His former attorney in the case, Eric Graves, said Kendrick "has been steadfast in his denial of (Conti's) allegations."

He said Kendrick was now part of a Jehovah's Witnesses congregation in Oakley. Efforts to reach church officials there were unsuccessful.

Conti said she did not report the alleged abuse at the time it happened and declined to comment on whether she had gone to police more recently. But according to sources familiar with the matter, the Fremont Police Department has an active investigation.

Conti's attorneys said she had suffered from post-traumatic stress and chronic depression in the years after she was abused, and used methamphetamine before going sober two years ago.
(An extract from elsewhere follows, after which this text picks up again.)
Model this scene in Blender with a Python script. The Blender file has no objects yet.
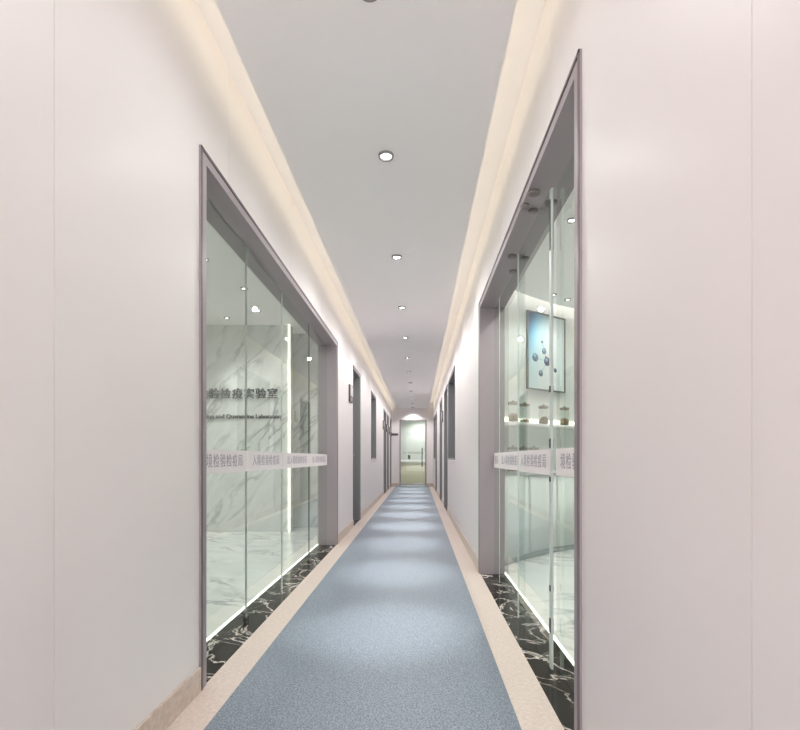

One of the prime disagreements in the case was over a letter the Watchtower Bible and Tract Society sent to congregation elders around the country in July 1989, at a time when churches of many denominations were facing slander lawsuits from worshipers.

The letter stressed "the need for elders to maintain strict confidentiality" in personal matters involving congregants, including criminal investigations, and to follow the direction of the organization's leaders.

"The legal consequences of a breach of confidentiality by the elders can be substantial," the letter said.

An attorney for Conti, Rick Simons, said it represented a policy of keeping sexual allegations secret.

'This jury bought it'

McCabe said Simons "did a great job of spinning it into a policy of secrecy, and this jury bought it."

In fact, McCabe said, the letter was a run-of-the mill reminder that some communications must be kept confidential. He noted that a section of the letter devoted to child abuse instructed elders to report all allegations to church lawyers so victims can be "protected from further damage."

According to church officials, as many as 1.2 million Jehovah's Witnesses practiced the faith last year at more than 13,000 U.S. congregations.

"Jehovah's Witnesses abhor child abuse," McCabe said. "They've been at the forefront in exposing it."